A little over a year ago, at the not-so-young age of forty one I walked into a tattoo parlor in Portland, Maine and got my very first tattoo. I had always wanted a tattoo but two big fears kept me from sitting down and finally committing. First, my poor Catholic mother and her amazingly powerful 'I'm disappointed' face. She never made any secret of how she felt about indelibly marking your skin. She painted elaborate verbal pictures of a life in back alleys with lascivious men, of the shame the mother of someone like that would suffer. (I admit this was both a barrier and a draw at various times.) The second reason was the pain and the worry that what meant something to me at any given moment may not hold the same attraction years down the line. I am a restless soul, I change my mind frequently. I abandon hairstyles, shoes, cars. I admit I'm fickle with my favorites and so I wasn't convinced there was anything I felt strongly enough about to literally inscribe it into my skin.
In my late thirties that began to change. I had always loved writing. Truth be told I don't remember a time when I wasn't writing. As a child I rewrote nursery rhymes, in high school I wrote tortured teen love poems, and then as my life turned toward parenting I would still sneak off while my kids napped or sometimes late at night and wrote scraps of poetry because it made me feel whole. I knew the world was full of things I could not control but for those few moments I controlled language and I felt powerful. As I advanced through my thirties and into my forties I took myself more seriously as a writer and went back to college first for a Bachelor's in Literature and Creative Writing and then for an MFA in Poetry.
It was with one of my graduate school friends that I decided to walk into that tattoo parlor. By then I knew what I'd always want both on and below my skin, words.
On the inside of my right wrist I have a small tattoo of an inkwell and a quill and beneath the the Latin phrase 'vis in verbis' which, roughly translated, means 'power/strength in words'. I decided on this for purely personal reasons. I have always found my power in the written word, in my worst moments I have been able to keep myself afloat by writing. I have been consoled and injured by the words of others. I have retreated into the safety of novels, poems, and prose crafted by the minds and hands of others who understood the power that resides in words. There is unquestionably, at least for me, power there.
In the past few weeks exactly how much power words have has become the topic of national debate. With the shootings in Arizona of Congresswoman Gabrielle Giffords and several of her constituents the conversation has turned quickly to the vitriolic rhetoric which has characterized our political environment for the past few years. As is our nature we have begun to seek to assign blame and through the assignment of blame to regain control over something too frightening to admit we cannot control. I suppose we can never really know what led Jared Lee Loughner to load his gun and head off to hunt innocent people but we can, and should, know that words matter. When television pundits compare politicians to Nazis, when they use the rhetoric of violence, we all suffer, not from the crazed, solitary shooter but from the corrosive effect on culture. Increasingly, over the past few years we have devolved into a culture of us vs. them. Of course the 'us' and 'them' change, sometimes it's liberals vs. conservatives, sometimes citizens vs. illegal immigrants, sometimes black vs. white. Somewhere along the line we've forsaken the language of cooperation almost completely in favor of that of warfare and division.

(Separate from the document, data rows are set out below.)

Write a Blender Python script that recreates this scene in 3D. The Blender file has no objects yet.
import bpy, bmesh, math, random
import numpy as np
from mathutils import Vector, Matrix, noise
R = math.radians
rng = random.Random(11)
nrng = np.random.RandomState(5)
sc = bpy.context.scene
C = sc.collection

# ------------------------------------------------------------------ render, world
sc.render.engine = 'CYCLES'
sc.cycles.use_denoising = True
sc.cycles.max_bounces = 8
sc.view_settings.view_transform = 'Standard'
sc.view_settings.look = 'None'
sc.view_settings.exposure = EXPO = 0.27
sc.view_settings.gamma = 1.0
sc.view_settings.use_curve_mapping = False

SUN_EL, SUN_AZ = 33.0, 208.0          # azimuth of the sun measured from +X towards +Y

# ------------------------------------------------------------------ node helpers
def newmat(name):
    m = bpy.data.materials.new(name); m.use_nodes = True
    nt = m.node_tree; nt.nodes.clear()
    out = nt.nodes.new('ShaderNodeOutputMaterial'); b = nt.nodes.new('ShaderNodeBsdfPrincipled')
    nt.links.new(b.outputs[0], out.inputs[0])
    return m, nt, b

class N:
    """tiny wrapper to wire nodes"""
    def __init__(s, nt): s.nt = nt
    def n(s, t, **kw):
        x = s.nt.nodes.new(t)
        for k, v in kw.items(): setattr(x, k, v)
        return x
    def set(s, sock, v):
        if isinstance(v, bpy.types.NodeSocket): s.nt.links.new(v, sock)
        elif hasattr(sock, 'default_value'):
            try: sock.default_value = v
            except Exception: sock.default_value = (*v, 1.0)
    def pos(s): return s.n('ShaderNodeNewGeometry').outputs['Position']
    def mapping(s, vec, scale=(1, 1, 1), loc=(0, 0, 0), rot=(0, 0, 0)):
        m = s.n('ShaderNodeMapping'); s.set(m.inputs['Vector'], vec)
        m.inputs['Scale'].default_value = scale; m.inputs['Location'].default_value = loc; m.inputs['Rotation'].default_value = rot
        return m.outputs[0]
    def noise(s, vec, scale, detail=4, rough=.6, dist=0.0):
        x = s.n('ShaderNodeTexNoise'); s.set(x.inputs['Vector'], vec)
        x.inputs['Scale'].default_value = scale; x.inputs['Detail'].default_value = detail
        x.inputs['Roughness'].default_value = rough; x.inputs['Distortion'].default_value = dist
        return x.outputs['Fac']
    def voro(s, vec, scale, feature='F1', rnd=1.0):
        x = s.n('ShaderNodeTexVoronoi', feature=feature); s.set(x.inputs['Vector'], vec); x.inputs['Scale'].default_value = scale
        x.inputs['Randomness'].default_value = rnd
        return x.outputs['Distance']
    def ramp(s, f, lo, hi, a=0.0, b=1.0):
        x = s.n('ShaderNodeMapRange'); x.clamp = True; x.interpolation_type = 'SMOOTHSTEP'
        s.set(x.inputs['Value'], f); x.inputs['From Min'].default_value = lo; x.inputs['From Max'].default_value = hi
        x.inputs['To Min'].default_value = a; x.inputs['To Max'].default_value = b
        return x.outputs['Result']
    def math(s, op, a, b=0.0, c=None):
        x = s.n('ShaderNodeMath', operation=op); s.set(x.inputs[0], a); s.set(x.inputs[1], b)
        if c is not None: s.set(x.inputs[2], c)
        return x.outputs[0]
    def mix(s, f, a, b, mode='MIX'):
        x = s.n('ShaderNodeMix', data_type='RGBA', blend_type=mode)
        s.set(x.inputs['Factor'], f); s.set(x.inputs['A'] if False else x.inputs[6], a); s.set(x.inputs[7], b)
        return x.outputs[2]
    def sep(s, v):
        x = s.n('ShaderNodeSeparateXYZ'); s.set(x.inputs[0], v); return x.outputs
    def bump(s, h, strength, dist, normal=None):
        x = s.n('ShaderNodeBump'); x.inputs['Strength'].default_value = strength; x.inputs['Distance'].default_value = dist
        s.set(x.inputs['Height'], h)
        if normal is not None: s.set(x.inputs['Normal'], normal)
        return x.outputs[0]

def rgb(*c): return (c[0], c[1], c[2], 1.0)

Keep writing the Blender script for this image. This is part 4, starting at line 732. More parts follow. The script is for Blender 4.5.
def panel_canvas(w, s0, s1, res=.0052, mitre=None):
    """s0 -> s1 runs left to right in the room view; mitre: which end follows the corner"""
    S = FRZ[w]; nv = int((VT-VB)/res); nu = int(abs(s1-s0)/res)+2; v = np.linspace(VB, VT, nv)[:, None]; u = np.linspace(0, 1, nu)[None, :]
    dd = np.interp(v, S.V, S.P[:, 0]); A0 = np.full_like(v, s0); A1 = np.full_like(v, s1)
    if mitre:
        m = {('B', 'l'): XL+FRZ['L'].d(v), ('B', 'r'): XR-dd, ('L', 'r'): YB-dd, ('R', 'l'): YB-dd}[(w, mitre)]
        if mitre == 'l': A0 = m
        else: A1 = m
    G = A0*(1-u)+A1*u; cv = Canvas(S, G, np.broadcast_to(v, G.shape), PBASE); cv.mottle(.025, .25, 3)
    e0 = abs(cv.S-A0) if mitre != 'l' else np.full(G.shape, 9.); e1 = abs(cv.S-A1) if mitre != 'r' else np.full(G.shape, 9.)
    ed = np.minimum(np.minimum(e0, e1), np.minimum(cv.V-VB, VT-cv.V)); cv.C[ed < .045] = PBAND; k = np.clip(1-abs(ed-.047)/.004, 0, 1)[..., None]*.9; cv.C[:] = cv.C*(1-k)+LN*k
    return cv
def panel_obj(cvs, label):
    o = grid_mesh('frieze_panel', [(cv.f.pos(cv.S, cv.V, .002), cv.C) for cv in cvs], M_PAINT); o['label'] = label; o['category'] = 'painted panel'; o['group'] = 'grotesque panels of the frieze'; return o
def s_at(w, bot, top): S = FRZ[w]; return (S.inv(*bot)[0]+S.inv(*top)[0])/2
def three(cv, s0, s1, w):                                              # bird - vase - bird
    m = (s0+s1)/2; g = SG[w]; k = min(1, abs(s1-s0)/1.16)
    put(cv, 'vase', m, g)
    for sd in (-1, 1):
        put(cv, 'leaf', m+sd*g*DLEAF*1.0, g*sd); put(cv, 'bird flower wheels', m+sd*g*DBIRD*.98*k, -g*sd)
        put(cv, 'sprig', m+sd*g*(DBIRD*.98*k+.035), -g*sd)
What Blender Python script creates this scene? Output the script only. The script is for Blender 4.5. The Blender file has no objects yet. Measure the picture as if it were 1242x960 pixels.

So what of the old schoolyard wisdom we all chanted as children, 'sticks and stones may break my bones, but words can never hurt me'? Anyone who's lived long enough to have a secret betrayed, watched it spread to rumor, and then learned the awful truth about misplaced trust, anyone who's had a teacher or parent belittle them, anyone honest cannot say that words can never hurt them.
This week I sat in a room full of educated people and heard someone assert that those who live in subsidized housing don't care about what's right and wrong and so the only way to get them to turn in a cop killer is to offer a reward. It was painful to hear this kind of divisive rhetoric in a room of 'educated' people but the room was loaded with emotion because in the backdrop was the funeral of Officer Christopher Matlosz who had been shot execution style by a suspected gang member. I have also seen the families of the accused blame his behavior on persecution rather than expressing concern for the slain officer and his loved ones. It's a tragic truth that in times of great stress and uncertainty people retreat into generalizations, embrace the language of division and exclusion
and just when they need nothing more than to empathize and understand they allow their fear to isolate them. We had a moment in the wake of the Arizona shootings to take a step back and ask ourselves if we needed to change the tone, with Sarah Palin's recent appearances blaming liberals for villifying her while simultaneously doing the same to them and Congressman Steve Cohen's evoking the name of Joseph Goebbels while discussing conservatives, I fear our leaders have missed the moment. I hope, however, that we can turn off all the voices clamoring for a division that empowers them by weakening us and find our way back to sane exchanges and respectful dissention, and who knows even stake out some common ground.
In a culture saturated in talk, one that seeks not only rumor and innuendo but also sermon and edification, it can be difficult to distinguish how words matter. Words are sneaky little things that seem, initially, to slide over the skin and off into the unknown but the truth is they seep in unrecognized and implant just below the surface. As human beings we need to acknowledge their power and the fact that they can blossom into beauty or they can fester into division and destruction.


  1. So well put. Although many people don't, you DO have a way with words! xo

  2. And once again we see that the pen truly is mightier than the sword.